I had an odd experience after finishing The Road by Cormac McCarthy. A book I loved. I have that book in my top five. (My top five has way more than five books in it, but still, that's saying a lot.) I read the second half in one sitting and soon after got online to read what others thought about it. Which actually isn't something I do that often, but I think that book made me want to connect with people. Most people loved it as much as I had, but a few people complained about how it was filled with sentence fragments. Now, to each his or her own, I didn't have a reaction to people having a different feeling from the book, but sentence fragments? I hadn't noticed any.
I told a friend about that, who'd read it, and he said. "You're a writer. You didn't notice all those sentence fragments?" I was so sucked into that story. I guess I was just way too far gone to notice any potentially annoying stylistic quirks.

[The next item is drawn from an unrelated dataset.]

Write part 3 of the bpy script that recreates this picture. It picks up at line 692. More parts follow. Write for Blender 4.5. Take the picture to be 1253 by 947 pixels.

Sentence fragments are tough, especially in this day of word processors that point every one of them out to the writers in the first draft. I try to go by feel when deciding on a sentence fragment, but I think those ugly colored lines in my word processor make me weed them out, for the most part. I still try to go by feel, but I end up using them almost as rarely as I use exclamation marks. I use them when not using them feels awkward, for instance, if I have a string of descriptive sentences that I feel need to be there, I'll make the last one a sentence fragment because it makes the rhythm feel right. And, in at least one instance, I used one for effect: a key moment in Courting Her happened in a fragment. I’m not going to include it here, not as a teaser, but because I want it, for any readers of the book, to stand out as a key moment but not to stand out as a sentence fragment. A sentence fragment, like anything else, shouldn't pull a reader out of a story, but also like anything else, because a sentence fragment pulls a certain reader out of a story doesn't always mean it shouldn't have been there. It just means it didn't work for that reader.
How do you feel about sentence fragments when you come across them as a reader, and how do you feel about using them as a writer?